The idea that it is rational to respect symmetry when assigning beliefs led us in the previous chapters to formulate the Principles of Constant and Predicate Exchangeability, Strong Negation and Atom Exchangeability. Since these have proved rather fruitful it is natural to ask if there are other symmetries we might similarly exploit, and in turn this begs the question as to what we actually mean by a ‘symmetry’. In this chapter we will suggest an answer to this question, and then consider some of its consequences.
First recall the context in which we are proposing our ‘rational principles of belief assignment’: Namely we imagine an agent inhabiting some world or structure M in TL who is required to assign probabilities w(θ) to the θ ∈ SL in an arguably rational way despite knowing nothing about which particular structure M from TL s/he is inhabiting. Given this framework it seems (to us at least) clear that the agent should act the same in this framework as s/he would in any isomorphic copy of it, on the grounds that with zero knowledge the agent should have no way of differentiating between his/her framework and this isomorphic copy.

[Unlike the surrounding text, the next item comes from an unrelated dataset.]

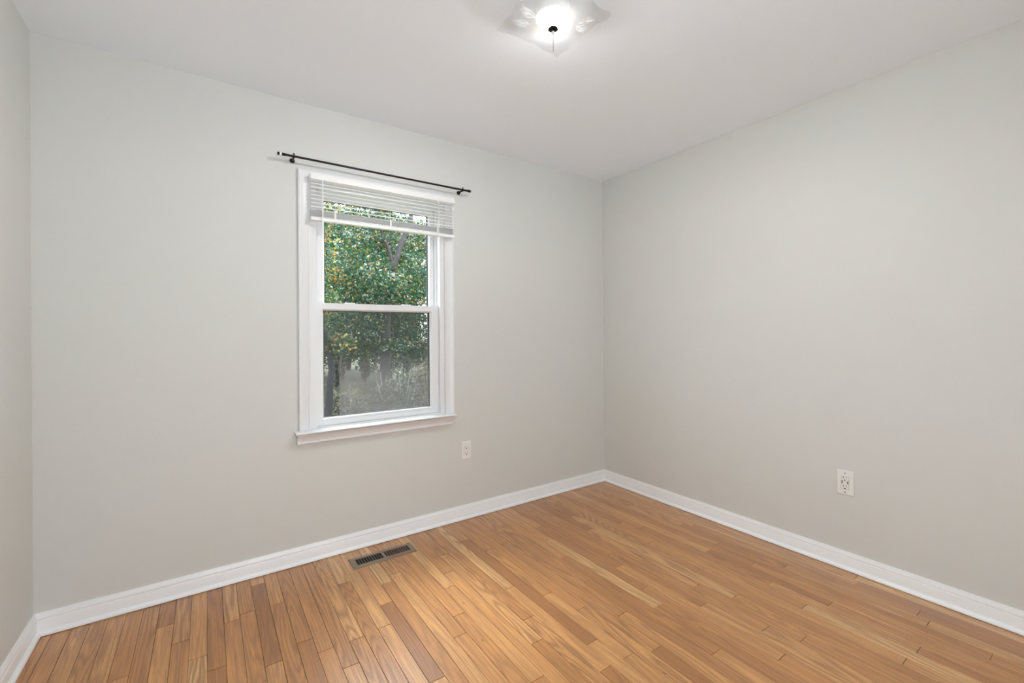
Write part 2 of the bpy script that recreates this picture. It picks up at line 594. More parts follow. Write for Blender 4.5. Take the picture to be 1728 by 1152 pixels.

To make sense of this idea we need an appropriate formulation of an ‘automorphism’ of the framework. Arguing that all the agent knows is L, TL and for each θ ∈ SL the conditions under which θ holds, equivalently the set of structures in TL in which θ is true, suggests that what we mean by an ‘automorphism’ is an automorphism σ of the two sorted structure BL with universe TL together with all the subsets of TL of the form
[θ] = {M ∈ TL|M ⊧ θ}
for θ ∈ SL, and the binary relation ∈ between elements of TL and the sets [θ].